" ... is true"

If we introduce a new axiom into a system, it may make it inconsistent. It might also do a number of other things:

(1) It might (if it contains a lot of information) make it very complex.
(2) It might make it difficult to interpret (to give a semantic interpretation of).
(3) It might leave the issue of its consistency uncertain - either because
(a) It makes its consistency hard to calculate (complexity issue?) or
(b) It makes the system into one in which Gödel/Turing type concepts can arise. (Is this correct?)

So when I say 'X is true', and think about this as introducing a new rule or axiom, then we might accept or reject this proposal on a number of different grounds. We (my interlocutors and I) need to decide what to do with the proposal ...

What account would I give of a rejection on empirical grounds?

I might compare this with complexity: the new rule makes it very hard to play the game. People may 'explain' this by saying: "But not X!" ("But it just isn't raining!"). This doesn't help to clear the confusion. Perhaps if they said "I can't think what you might mean by insisting that X is true ..." - I don't know what you are committing yourself to; how X fits into the game. I think this would be a better answer, from someone still trying (seriously) to play. Flat contradiction "But not X!" is an end point, not a move in the game (just as, in another context "But necessary X!" would be). It's like saying "I'm not playing your game!" - I'm no longer an interlocutor on that basis.

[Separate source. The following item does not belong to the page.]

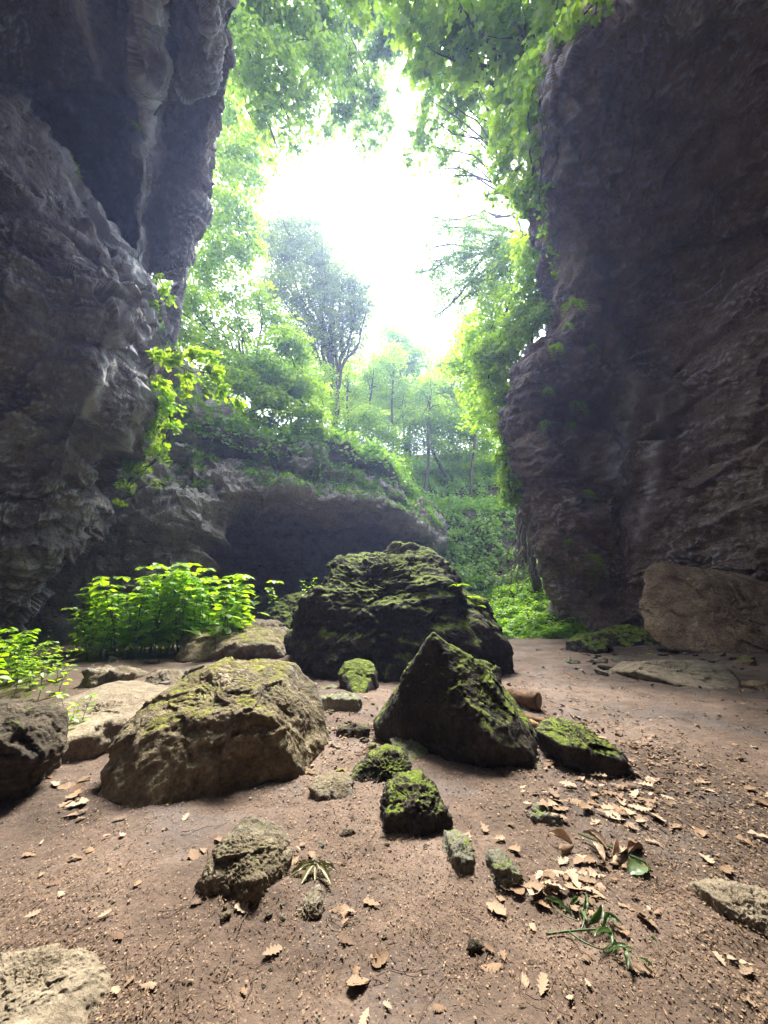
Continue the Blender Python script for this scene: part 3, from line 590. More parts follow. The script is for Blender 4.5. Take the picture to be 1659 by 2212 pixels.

When we experiment with an axiomatic system, we are interested in whether certain statements are theorems of the system; whether the system makes sense (is consistent?); and whether the system has an interpretation (an 'application').

Chaitin is right that a lesson of the halting problem is that mathematics requires experiments. But what kinds of experiments? Well - experiments with ways of talking. (A defining characteristic of 'real' or 'natural' languages is that they are both the fora for making these experiments and a product of their outcomes).

Serious interlocutors take responsibility for the intelligibility of their truth claims - they do not hand this over to a 'neutral' argument. If we try to make 'X is true' look something like 'X is a theorem of S', we simply move the responsibility from the 'X is true' claim to the 'the axioms of S are true' claim.

Maybe a good way of saying it is to say that when I claim that 'X is true' I also promise to make playing the X move intelligible. I'm prepared to show how it fits in, what adjustments it requires etc.; and to stand by those demonstrations and adjustments.

Within a shared game, of course, some things 'come out' as true, in the way that some statements turn out to be theorems of an axiomatic system. This is inevitable, because the shared game depends on some shared rules, and these rules have consequences. (The shared game must avoid contradictions, but only because a game which admits contradiction has no rules.)

Creating and modifying rules - introducing axioms via the 'X is true' formula - is also part of the game, although certain 'fundamental' rules (among which are the rules which render the introduction of new rules intelligible) cannot be broken. We can search for these fundamental rules (this is doing philosophy) but we cannot expect them to generate the whole system.